┌─ Given data

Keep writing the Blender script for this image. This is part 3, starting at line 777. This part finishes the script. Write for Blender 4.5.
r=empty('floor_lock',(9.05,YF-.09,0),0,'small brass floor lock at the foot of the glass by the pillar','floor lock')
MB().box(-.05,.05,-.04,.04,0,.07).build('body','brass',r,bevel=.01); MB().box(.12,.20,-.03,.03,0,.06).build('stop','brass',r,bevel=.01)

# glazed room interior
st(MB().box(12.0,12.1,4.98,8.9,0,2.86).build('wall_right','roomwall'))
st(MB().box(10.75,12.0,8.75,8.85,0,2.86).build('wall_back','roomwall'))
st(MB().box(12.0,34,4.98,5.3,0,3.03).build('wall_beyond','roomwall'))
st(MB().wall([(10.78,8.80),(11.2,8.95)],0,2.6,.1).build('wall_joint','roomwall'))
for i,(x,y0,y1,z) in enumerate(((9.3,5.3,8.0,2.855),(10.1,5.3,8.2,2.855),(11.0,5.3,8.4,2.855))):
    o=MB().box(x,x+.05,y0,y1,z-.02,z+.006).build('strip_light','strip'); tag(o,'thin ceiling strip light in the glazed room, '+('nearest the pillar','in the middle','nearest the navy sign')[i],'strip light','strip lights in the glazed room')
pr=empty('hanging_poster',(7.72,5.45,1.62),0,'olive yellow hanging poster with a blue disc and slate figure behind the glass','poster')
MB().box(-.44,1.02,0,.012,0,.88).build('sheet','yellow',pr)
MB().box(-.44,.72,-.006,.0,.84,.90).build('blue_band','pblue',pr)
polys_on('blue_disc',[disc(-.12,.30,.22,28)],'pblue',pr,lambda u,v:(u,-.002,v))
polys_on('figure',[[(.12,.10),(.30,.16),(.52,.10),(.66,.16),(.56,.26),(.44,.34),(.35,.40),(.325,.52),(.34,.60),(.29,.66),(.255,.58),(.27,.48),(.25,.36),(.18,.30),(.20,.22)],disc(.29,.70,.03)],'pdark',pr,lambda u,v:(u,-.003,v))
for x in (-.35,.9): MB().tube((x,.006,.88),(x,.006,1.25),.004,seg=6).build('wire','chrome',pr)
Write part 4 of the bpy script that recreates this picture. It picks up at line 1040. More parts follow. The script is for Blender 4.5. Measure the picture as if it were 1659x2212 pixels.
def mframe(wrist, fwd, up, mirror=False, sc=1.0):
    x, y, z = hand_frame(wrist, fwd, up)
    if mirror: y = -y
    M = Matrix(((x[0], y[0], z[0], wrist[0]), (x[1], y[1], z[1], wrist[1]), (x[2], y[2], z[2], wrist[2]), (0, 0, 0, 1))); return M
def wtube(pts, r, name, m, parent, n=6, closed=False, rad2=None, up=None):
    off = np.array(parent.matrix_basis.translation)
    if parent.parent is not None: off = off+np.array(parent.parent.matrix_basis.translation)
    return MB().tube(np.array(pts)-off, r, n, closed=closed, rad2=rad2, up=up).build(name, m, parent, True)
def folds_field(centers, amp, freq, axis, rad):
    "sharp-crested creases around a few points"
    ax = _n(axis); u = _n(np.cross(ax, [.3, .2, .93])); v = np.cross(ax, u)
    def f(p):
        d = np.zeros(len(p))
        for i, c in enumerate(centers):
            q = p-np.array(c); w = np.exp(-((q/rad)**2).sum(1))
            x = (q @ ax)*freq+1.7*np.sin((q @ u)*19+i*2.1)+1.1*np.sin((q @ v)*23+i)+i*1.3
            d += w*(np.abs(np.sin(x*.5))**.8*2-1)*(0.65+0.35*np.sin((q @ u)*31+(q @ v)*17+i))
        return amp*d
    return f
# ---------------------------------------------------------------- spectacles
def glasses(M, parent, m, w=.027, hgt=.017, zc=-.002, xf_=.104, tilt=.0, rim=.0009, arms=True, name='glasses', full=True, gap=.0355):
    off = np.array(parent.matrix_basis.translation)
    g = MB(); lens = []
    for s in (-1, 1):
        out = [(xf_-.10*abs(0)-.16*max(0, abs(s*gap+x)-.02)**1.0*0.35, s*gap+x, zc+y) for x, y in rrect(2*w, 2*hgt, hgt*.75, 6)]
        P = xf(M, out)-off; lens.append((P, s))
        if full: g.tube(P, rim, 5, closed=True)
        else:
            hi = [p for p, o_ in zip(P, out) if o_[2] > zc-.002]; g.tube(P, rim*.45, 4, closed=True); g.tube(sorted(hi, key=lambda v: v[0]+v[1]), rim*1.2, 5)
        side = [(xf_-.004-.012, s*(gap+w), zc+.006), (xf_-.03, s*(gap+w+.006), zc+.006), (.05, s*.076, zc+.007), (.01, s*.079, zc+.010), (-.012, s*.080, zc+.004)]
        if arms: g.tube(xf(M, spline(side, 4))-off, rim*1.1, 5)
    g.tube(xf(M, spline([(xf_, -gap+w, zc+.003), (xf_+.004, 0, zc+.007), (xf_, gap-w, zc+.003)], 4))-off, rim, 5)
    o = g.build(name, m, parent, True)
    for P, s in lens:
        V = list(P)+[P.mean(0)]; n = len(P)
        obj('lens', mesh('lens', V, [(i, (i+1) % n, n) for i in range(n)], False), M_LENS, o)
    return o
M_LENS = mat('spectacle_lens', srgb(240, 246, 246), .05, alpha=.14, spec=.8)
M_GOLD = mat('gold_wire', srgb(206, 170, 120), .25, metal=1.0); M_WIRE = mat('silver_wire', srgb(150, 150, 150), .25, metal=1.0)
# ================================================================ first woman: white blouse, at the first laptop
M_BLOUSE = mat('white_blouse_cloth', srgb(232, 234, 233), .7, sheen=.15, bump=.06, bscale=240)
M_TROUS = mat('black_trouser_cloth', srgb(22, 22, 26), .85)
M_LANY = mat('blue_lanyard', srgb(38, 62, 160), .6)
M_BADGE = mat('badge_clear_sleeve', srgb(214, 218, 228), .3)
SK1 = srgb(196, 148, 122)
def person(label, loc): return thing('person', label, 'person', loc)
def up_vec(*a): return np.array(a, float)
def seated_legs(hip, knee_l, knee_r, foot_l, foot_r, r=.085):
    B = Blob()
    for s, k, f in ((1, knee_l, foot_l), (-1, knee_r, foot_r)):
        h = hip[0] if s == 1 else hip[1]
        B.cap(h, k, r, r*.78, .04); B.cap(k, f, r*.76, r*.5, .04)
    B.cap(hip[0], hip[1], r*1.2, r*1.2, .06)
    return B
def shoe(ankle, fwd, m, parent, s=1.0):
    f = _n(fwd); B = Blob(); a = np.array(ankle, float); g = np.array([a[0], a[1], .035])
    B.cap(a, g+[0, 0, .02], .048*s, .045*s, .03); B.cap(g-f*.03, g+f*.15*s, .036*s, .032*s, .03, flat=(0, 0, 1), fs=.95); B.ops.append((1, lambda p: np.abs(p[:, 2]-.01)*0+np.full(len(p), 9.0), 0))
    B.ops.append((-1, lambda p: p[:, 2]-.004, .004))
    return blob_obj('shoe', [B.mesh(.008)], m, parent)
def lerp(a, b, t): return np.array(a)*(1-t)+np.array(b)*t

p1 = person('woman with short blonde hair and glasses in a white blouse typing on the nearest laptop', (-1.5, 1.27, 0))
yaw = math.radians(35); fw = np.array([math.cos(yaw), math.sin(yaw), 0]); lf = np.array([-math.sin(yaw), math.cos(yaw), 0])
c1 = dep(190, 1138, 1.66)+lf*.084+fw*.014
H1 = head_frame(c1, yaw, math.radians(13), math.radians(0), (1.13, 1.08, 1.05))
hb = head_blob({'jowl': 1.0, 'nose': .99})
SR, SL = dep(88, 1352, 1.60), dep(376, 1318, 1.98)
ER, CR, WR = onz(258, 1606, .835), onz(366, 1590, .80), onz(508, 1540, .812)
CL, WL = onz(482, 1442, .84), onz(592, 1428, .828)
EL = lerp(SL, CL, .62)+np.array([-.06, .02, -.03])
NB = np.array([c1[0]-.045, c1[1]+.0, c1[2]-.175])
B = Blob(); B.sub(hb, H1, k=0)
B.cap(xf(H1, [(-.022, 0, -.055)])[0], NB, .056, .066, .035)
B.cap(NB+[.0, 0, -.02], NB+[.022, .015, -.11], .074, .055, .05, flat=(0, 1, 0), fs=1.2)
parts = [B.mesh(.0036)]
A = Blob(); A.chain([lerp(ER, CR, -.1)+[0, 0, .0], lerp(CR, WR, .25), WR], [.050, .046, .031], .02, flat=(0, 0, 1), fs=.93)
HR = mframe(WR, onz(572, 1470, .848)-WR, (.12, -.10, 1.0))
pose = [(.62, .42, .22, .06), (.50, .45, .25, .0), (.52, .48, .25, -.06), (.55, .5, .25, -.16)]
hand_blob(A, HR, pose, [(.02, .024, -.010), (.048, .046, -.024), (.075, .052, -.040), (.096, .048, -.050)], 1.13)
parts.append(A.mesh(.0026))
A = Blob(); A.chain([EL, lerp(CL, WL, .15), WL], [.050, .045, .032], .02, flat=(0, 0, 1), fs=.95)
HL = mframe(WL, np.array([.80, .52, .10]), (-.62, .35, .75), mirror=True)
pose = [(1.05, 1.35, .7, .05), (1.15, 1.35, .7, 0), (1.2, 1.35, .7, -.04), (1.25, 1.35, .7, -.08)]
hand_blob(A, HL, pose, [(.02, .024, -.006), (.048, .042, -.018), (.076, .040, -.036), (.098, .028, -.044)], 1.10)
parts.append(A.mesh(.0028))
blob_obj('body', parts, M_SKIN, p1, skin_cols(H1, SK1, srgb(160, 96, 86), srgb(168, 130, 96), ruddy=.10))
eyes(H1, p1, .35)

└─

__Problem description__:
Show the lines from the data above that contain the string "this".

__Exercise result__:
Keep writing the Blender script for this image. This is part 3, starting at line 777. This part finishes the script. Write for Blender 4.5.
Write part 4 of the bpy script that recreates this picture. It picks up at line 1040. More parts follow. The script is for Blender 4.5. Measure the picture as if it were 1659x2212 pixels.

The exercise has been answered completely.